(E) Perception (cont.)
Intuition of Things. Actuality or Reality.
nIn a complex presentation, such as that of an orange or a piece of wax, may be distinguished the following points concerning which psychology may be expected to give an account:-- (a) its reality, (b) its solidity or occupation of space, (c0 its permanence, or rather its continuity in time, (d) its unity and complexity, and (e) its substantiality and the connexion of its attributes and powers. Though, in fact, these items are most intimately blended, our exposition will be clearer if we consider each for a moment apart.
(a) The terms actuality and reality have each more than one meaning. Thus what is real, in the sense of material, is opposed to what is mental ; as the existent or actual it is opposed to the non-existent ; and again, what is actual is distinguished from what is possible or necessary. But here both terms, with a certain shade of difference, in so far as actual is more appropriate to movements and events, are used, in antithesis to whatever is ideal or represented, for what is sense-given or presented.
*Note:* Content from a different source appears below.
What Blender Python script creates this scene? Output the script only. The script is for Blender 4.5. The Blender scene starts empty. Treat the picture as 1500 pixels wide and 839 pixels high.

This seems at least their primary psychological meaning; and it is the one most in vogue in English philosophy at any rate, over-tinged as that is with psychology. [Footnote 55-1] Any examination of this characteristic will be best deferred till we come to deal with ideation generally (see p. 58 below). Meanwhile it may suffice to remark that reality or actuality is not a single distinct element added to the others which enter into the complex presentations we call a thing, as colour or solidity may be. Neither is it a special relation among these elements, like that of substance and attribute, for example. In these respects the real and the ideal, the actual and the possible, are alike ; all the elements or qualities within the complex, and all the relations of those elements to each other, are the same in the rose represented as in the presented rose. The difference turn not upon what these elements are, regarded as qualities or relations presented or represented, but upon whatever it is that distinguishes the presentation from the representation of any given qualities or relations. Now this, as we shall see, turns partly upon the relation of such complex presentation to other presentation in consciousness with it, partly upon its relation as a presentation to the subject whose presentation it is. In this respect we find a difference, not only between the simple qualities, such as cold, hard, red, and sweet in strawberry ice, e.g., as presented and as represented, but also, though less conspicuously, in the spatial, and even temporal, relations which enter into our intuition as distinct from our imagination of it. Where no such difference exists we have passed beyond the distinction of percept and image to the higher level of conception and thought. So, then, reality or actuality is not strictly an item by itself, but a characteristic of all the items that follow.
Footnotes
55-1 Thus Locke says, "Our simple ideas [i.e., presentation or impressions, as we should now say] are all real... and not fictions at pleasure; for the mind... can make to itself no simple idea more than what it has received" (Essay, ii. 30, 2) And Berkeley says, "The ideas imprinted on the senses by the Author of Nature are called real things; and those excited in the imagination, being less regular, vivid, and constant, are more properly termed ideas or images of things, which they copy or represent" (Prin. Of Hum. Know., part i. § 33).